Explore North Idaho's lake country

Hiking trail offers something unique for Idaho: flat terrain.

Coeur d’Alene Press/Associated PressJuly 16, 2014 

Coeur d'Alene Press reporter David Cole crosses one of the many foot bridges which span over small streams along the Lakeshore Trail at Priest Lake, Idaho, about 90 miles north of Coeur d'Alene. The Lakeshore Trail 294 is a shaded trail with access swimming areas along Priest Lake that is ideal for summer activities. (AP Photo/Coeur d'Alene Press, Jake Parrish) MANDATORY CREDIT

JAKE PARRISH — AP

PRIEST LAKE, Idaho — The Lakeshore Trail No. 294 is ideal for peak summer-heat hiking. Meandering along the northwest shoreline of Priest Lake, the trail is an ideally shaded corridor through large cedar stands and other old-growth timber. Beams of sunlight streaming through the canopy cover in spots and reaching the lush forest floor are the only hints of summer heat.

Quiet beaches — some of which are very sandy — can be found in numerous spots along a hiker or mountain biker’s journey. The lake water is very cool, clean and refreshing, and the slope into the lake is gradual. Soft, smooth stones and sand are in the shallows. Picnic tables, bear safes, and raised metal fire pits are available at designated campsites.

Matt Davis, Priest Lake district ranger for the Panhandle National Forests, said the National Recreation Trail is popular with hikers, horseback riders and mountain bikers.

“An overall gentle grade, great views and lake access make this trail a popular destination,” Davis said.

The campsites along the trail are free and open to anyone. The U.S. Forest Service maintains the site through donations.

“Donations go to fix picnic tables, supply toilet paper at Bottle Bay, pump outhouses and clean up garbage,” said national forest spokesman Jason Kirchner.

Fishermen could land a trout or smallmouth bass from the shoreline.

“Cutthroats tend to cruise the shorelines, so it’s not unusual to be able to cast to them,” said Jim Fredericks, regional fisheries manager for the Idaho Department of Fish and Game. “Lake trout can be caught from the shoreline in the early spring or late fall, when water temperatures are cold, but not so much in the summer.”

Cutthroat are all catch-and-release. Phil Cooper, a wildlife conservation educator in Coeur d’Alene for Fish and Game, said he has a friend who lives in Nordman who trolls the west shoreline and consistently catches cutthroat.

“He caught 53 in one afternoon,” Cooper said. “I would think that casting from shore would produce good results, (but) perhaps not as good as trolling.”

The trailhead is two hours north of Coeur d’Alene, traveling Highways 41 and 57. At Nordman, turn onto Reeder Bay Road.

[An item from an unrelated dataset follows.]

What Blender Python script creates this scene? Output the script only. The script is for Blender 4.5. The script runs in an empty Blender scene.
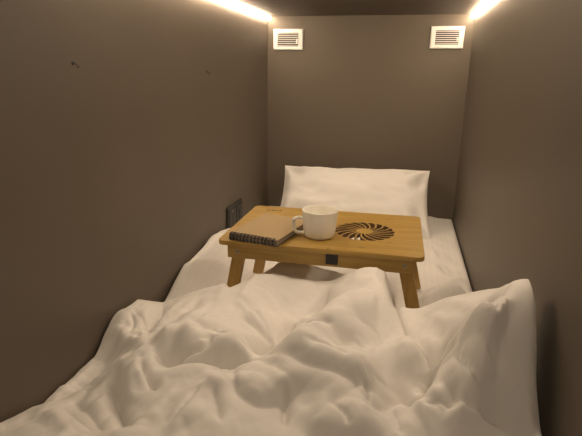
import bpy, bmesh, math, random
import numpy as np
from mathutils import Vector, Matrix, noise

random.seed(4)
scn = bpy.context.scene
COL = scn.collection
R = math.radians

# ------------------------------------------------------------------ the pod
W, L = 0.95, 2.469            # inner width and the distance of the end wall
ZM = 0.18                     # top of the sheeted mattress above the pod floor
ZC = 1.116                    # ceiling
TT = 0.4183                   # top of the lap table
CAM = np.array([0.6903, 0.0, ZM + 0.6736])
FPX, YAW, PITCH, ROLL = 494.8, 0.2234, 0.2841, 0.0135

fwd = np.array([-math.sin(YAW)*math.cos(PITCH), math.cos(YAW)*math.cos(PITCH), -math.sin(PITCH)])
_r = np.array([math.cos(YAW), math.sin(YAW), 0.0]); _u = np.cross(_r, fwd)
RIGHT = _r*math.cos(ROLL) + _u*math.sin(ROLL); UP = np.cross(RIGHT, fwd)

def ray(px, py):
    return RIGHT*(px-291)/FPX - UP*(py-218)/FPX + fwd
def at(px, py, z=None, y=None, x=None):
    """point of the place seen at a pixel, for a known height / distance / side"""
    d = ray(px, py)
    t = (z-CAM[2])/d[2] if z is not None else ((y-CAM[1])/d[1] if y is not None else (x-CAM[0])/d[0])
    return CAM + d*t

# ------------------------------------------------------------------ materials
def new_mat(name, col, rough=0.5, metal=0.0, spec=0.5):
    m = bpy.data.materials.new(name); m.use_nodes = True
    b = m.node_tree.nodes['Principled BSDF']
    b.inputs['Base Color'].default_value = (*col, 1)
    b.inputs['Roughness'].default_value = rough
    b.inputs['Metallic'].default_value = metal
    b.inputs['Specular IOR Level'].default_value = spec
    return m, m.node_tree.nodes, m.node_tree.links, b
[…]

The first trailhead is approximately 5 miles in on the right marked “Lakeshore Trail.” The trail is fairly long. From the first trailhead it’s 5 miles to Bottle Bay and 7 miles to Beaver Creek Campground. During the weekdays, a hiker might see one or two others out enjoying the trail.

As for animals, there are chances of seeing moose, or if the timing is just right, a cinnamon-colored black bear. The trail itself is well-maintained and clearly defined and well-marked. The ground is soft with occasional rocky spots or exposed tree roots.

With the exception of some lakeshore cabins that look at Twin Islands, there is no visible development along the trail. Views of the Priest Lake Selkirks, particularly glacially carved peaks, on the east side of the lake are hard to resist for those carrying a camera. Many of the rocky peaks, including Lion’s Head and Gunsight, reach more than 7,000 feet.

Multiple small streams washing down to the lake cross the trail. Excellent wooden foot bridges transport trail users over the top of many of them. There are some soggy spots, so boots might not hurt, but other shoes work, too.

Debbie Butler, a Priest Lake resident, said she hikes the trail a couple times each week, enjoying it for years.

“You can see various mushrooms, wildlife, (and) plants,” Butler said. “Each section has something different. There is one segment that has quite a bit of rock, some rock outcrops, then it changes so you’re more into some old-growth cedar (and) hemlock.”

She said hikers can use the trail 12 months out of the year. It’s not just a summer paradise. For about six weeks in the summer, the shoreline does have campers, starting the Fourth of July weekend and continuing through Labor Day, she said. Many campers arrive by boat, she said. During the weekdays there are often many open campsites, she said.